Sitka High senior Josh Risko moves the ball downfield during a May 2011 game against Thunder Mountain. (KCAW file photo by Berett Wilber)

High school soccer teams around Southeast will soon take on varsity squads from Sitka. The school board approved varsity boys and girls teams for next year at its meeting last Thursday night.

Now they just have to figure out how to pay for it.

Lione Clare will be a junior next year at Sitka High School. She dances and plays some musical instruments. When her friends suggested she try soccer two years ago, she wasn’t sure.

“I didn’t know I would ever be a sporty person,” Clare said. “I know soccer is the only sport the majority of the team does play in high school. I think that experience, being together and playing as a team, and learning those skills, is really important.”

The district approved soccer as a sport in 2009, and established a co-ed team. The team found itself playing against other high schools whose players were usually boys. Clare usually plays right midfield wing, sometimes forward.

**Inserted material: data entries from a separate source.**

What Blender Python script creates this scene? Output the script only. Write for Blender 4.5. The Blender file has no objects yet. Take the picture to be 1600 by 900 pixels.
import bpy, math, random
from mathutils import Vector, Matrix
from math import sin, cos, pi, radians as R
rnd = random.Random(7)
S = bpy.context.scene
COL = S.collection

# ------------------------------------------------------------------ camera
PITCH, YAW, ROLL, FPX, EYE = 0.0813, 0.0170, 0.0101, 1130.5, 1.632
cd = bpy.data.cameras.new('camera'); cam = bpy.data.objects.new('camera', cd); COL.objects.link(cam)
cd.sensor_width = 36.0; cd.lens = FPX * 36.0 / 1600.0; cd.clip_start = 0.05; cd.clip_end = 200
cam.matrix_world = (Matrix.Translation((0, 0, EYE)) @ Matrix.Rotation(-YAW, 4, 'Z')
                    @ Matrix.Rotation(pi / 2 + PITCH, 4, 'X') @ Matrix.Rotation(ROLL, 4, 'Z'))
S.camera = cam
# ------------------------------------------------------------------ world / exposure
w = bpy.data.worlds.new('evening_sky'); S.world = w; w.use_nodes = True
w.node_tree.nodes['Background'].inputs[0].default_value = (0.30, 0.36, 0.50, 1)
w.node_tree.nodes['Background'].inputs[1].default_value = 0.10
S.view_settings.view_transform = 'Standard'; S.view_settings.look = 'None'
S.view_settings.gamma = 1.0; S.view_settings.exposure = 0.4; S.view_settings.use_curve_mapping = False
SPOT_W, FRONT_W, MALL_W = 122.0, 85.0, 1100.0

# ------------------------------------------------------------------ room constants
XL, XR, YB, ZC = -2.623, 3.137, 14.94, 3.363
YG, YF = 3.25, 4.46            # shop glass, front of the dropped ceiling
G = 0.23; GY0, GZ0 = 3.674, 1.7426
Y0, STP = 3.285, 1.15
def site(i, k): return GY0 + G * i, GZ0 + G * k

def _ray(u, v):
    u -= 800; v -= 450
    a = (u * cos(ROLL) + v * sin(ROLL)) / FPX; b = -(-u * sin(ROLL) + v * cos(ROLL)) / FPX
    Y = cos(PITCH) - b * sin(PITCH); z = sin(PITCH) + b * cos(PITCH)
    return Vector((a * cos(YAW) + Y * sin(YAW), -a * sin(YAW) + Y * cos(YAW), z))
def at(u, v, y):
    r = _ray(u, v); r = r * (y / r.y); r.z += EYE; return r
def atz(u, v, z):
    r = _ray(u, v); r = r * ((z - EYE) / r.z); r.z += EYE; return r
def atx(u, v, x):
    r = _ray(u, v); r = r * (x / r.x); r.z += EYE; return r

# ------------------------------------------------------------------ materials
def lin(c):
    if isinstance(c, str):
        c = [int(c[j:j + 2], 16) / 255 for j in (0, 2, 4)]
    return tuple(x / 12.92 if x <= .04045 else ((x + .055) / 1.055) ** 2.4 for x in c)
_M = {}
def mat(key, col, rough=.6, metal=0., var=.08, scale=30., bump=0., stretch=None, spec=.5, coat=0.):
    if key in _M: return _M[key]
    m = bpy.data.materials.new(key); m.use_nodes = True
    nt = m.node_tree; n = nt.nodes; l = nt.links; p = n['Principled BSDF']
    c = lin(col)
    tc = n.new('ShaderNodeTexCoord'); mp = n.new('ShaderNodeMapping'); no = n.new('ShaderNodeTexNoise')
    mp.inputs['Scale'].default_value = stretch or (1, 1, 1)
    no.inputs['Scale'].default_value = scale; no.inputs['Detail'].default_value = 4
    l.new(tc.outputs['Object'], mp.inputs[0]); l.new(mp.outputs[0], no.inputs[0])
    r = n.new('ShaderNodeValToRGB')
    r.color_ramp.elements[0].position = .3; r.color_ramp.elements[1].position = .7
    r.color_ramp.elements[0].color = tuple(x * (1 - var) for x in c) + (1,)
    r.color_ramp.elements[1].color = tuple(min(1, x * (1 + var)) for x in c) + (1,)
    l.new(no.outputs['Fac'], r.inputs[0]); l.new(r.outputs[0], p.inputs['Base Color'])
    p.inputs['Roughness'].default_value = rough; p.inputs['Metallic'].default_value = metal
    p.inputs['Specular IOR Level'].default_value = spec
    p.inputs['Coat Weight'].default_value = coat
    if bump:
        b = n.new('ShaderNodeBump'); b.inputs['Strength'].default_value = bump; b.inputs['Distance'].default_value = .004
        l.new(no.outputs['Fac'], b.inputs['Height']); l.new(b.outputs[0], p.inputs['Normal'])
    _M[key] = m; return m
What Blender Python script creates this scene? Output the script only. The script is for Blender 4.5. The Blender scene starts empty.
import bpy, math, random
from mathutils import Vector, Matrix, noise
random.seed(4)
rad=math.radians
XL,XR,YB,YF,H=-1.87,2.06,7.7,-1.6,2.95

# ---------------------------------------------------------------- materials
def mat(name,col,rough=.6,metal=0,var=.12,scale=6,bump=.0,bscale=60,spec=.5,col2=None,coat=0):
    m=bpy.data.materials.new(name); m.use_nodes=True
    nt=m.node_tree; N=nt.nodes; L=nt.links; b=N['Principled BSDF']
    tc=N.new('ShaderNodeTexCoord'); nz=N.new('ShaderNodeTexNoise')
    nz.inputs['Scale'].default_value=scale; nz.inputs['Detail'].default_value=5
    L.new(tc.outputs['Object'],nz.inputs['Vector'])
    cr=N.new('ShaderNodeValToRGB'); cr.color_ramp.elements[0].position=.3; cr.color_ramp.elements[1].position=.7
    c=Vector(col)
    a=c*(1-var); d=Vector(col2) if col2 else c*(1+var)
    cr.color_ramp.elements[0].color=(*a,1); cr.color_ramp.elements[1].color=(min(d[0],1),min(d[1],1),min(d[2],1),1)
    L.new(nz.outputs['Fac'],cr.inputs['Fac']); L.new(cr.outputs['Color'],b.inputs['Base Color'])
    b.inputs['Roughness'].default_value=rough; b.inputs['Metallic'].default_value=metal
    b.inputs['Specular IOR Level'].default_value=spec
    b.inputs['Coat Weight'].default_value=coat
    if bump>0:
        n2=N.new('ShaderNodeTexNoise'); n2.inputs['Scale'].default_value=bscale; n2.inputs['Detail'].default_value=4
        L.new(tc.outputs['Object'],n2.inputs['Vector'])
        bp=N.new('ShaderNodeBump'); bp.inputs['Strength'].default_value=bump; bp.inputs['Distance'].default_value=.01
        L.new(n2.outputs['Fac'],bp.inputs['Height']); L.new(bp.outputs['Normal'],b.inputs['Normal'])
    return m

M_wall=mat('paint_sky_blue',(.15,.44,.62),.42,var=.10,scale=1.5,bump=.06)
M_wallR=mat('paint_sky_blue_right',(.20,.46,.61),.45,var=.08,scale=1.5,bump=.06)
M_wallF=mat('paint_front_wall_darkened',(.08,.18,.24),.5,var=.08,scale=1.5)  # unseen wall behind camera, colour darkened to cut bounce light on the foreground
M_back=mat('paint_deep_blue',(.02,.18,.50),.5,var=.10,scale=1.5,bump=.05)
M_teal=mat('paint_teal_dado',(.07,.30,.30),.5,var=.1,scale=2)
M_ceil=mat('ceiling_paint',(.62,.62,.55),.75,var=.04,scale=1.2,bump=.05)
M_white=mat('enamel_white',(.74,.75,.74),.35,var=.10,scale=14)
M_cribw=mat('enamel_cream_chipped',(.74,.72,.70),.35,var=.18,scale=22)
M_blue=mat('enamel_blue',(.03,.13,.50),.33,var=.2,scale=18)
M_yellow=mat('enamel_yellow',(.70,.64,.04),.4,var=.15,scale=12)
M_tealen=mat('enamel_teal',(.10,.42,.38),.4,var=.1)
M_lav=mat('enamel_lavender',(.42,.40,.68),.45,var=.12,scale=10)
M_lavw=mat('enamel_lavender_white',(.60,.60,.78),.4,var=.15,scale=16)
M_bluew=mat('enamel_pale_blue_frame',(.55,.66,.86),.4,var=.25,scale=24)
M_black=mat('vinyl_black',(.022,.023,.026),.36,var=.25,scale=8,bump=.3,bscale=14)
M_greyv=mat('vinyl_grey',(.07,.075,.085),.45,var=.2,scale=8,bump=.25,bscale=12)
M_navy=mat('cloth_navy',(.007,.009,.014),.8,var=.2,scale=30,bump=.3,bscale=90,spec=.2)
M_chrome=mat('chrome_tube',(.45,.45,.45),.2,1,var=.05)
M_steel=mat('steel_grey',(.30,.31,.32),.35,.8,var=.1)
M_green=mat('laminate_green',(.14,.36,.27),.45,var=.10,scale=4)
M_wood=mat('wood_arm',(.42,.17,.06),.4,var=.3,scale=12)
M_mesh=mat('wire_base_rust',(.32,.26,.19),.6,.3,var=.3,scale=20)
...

“It’s really fun playing against guys, but it’s definitely intimidating sometimes, especially the other team,” she said. “There’s a difference between guys and girls, how they play. I think that’s a big factor that’s keeping a lot of girls from playing, which is sad.”

She hopes that with two teams, more girls might be encouraged to play.

Soccer supporters have been lobbying the school board for recognition – and funding – for a couple years now. They’ve argued that a growing program deserves district support. In 2009, soccer had between 25 and 30 kids. Last season, more than 45 played.

“They made very persuasive arguments,” said Lon Garrison, president of the Sitka school board. He said he had some concerns – not with the program itself, but with the district’s overall activities.

“We do phenomenal things with activities,” he said. “Our kids are able to do a lot of activities, especially with the size of school we have. My real concern is, do we have enough staff, adequate staff, especially with regard to administration, to be on site like we want them to supervise what’s going on.”

Garrison says he’s also concerned about the amount of time students spend away from the classroom, traveling to and from events.

And then there’s money. The school board slashed $50,000 from activities during the last budget cycle. It was added back in Thursday night, in order to cover travel to state tournaments. Success gets expensive when it means taking a team to other Southeast communities or to Anchorage.

In 2010, various school activities paid more than $200,000 to Alaska Airlines. Another $54,000 went to the state ferry system. The district funds a portion of that. The rest comes from fundraising and donations from area businesses.

And although soccer received varsity recognition, the board has NOT decided on how to fund it. Garrison says right now the pie is only so big, and so the question is whether to slice the pie differently, or to bake a bigger pie and add to the budget.

“If we add to the budget, where do we subtract from the budget? We don’t have extra revenue coming in. That’s my problem. If we’re laying off reading specialists, or cutting back on academic activities, and yet we’re going to add more money to the budget because of varsity sports, that doesn’t mesh well with my priorities. We need to hear from the community on that.”

The school board formed a committee to look at activities and receive feedback, but meetings were poorly attended, and the committee was dissolved. Garrison says the conversation will still happen – most likely in the context of overall budget discussions.

The soonest the board will address funding for soccer directly will probably be August, when it next meets.